The author suggests that landlords typically raise rents at a slower rate for renewing tenants. The greatest savings for renewing renters are in some of the hottest markets where market prices are rising the fastest. In San Jose, CA, renters who remained in the same apartment for at least five years paid $9,266 less per year on average than renters who moved in the past year. The savings were almost as high in San Francisco and Boston.

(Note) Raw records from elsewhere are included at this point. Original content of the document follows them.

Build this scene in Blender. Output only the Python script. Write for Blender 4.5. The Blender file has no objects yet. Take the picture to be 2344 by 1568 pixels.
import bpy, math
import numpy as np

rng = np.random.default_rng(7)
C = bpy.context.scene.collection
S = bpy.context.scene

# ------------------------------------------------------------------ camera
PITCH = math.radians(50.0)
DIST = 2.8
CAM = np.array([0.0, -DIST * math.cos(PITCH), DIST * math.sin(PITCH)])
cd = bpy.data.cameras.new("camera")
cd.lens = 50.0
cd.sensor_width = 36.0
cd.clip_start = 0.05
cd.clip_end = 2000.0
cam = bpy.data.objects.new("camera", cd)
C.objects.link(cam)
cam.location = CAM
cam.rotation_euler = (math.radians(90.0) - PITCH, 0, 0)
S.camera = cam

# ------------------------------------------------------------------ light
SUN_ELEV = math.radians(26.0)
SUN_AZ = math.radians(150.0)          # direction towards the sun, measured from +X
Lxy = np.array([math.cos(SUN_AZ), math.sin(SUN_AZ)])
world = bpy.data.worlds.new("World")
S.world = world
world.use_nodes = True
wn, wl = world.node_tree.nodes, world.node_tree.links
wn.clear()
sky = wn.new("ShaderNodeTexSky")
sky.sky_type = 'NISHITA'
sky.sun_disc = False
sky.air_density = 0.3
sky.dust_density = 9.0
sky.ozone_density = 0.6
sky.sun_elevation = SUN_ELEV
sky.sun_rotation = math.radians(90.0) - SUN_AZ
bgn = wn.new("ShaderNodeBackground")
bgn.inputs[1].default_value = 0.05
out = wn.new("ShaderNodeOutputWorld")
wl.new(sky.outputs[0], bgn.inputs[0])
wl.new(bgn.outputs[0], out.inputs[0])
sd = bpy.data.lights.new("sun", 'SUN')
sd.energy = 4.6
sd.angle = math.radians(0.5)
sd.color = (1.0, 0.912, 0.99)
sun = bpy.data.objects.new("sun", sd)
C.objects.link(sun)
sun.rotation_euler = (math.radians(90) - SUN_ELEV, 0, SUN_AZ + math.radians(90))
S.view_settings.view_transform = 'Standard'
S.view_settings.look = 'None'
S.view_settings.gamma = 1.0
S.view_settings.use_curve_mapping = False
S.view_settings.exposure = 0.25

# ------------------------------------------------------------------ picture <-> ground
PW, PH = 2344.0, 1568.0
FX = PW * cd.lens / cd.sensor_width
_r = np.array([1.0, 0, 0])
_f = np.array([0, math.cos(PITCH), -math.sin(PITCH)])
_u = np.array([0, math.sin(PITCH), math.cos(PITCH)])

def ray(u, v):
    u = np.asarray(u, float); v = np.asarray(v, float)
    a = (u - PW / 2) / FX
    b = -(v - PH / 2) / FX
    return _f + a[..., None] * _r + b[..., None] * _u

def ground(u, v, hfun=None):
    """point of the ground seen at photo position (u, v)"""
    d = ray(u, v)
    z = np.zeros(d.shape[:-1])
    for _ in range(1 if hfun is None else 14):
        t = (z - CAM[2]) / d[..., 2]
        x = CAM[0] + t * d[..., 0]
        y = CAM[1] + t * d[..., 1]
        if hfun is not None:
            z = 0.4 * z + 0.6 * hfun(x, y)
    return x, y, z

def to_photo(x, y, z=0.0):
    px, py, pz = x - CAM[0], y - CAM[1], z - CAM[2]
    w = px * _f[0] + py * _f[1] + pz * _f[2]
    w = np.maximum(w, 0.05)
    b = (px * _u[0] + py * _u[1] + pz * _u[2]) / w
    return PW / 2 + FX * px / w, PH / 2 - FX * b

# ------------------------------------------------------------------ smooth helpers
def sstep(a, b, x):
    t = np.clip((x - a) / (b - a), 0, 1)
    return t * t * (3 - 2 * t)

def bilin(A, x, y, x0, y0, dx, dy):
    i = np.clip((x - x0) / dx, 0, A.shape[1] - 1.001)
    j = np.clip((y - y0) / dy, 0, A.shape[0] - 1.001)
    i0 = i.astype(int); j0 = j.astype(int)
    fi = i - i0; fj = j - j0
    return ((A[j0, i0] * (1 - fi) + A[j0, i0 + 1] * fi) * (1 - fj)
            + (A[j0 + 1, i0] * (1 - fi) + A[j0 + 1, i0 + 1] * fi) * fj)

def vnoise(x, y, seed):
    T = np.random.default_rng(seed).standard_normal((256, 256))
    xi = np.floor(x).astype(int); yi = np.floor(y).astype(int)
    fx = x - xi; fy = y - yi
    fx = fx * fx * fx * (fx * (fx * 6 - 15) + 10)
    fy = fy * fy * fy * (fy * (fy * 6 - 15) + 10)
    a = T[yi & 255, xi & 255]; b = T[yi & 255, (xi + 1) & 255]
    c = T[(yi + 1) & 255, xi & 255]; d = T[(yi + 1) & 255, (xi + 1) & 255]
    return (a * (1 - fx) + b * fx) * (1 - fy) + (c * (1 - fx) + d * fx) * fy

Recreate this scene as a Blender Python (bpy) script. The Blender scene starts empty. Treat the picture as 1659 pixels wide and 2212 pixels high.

Renters’ savings increased with the length of their stay. In Boston, renters who had been in their apartment for two years paid $943 per year less on average than recent movers, and renters who had been in their apartment for at least five years paid an average of $8,979 less. Boston’s hot housing market means that staying in the same unit, even for shorter periods, saves money for renters. Stays of two years or less, however, do not save money for renters in every market. In Las Vegas, renewal rents rose faster than new lease rents in 2015, making moves more cost-effective in the short term, not accounting for moving costs. But renters who had remained in the same rental unit for at least five years still had average annual savings of $842 compared to those who had moved within the past year.
The report’s findings are time-specific, meaning savings may not continue for those who remain in their current rental unit if the difference between renewal rents and new lease rents decline.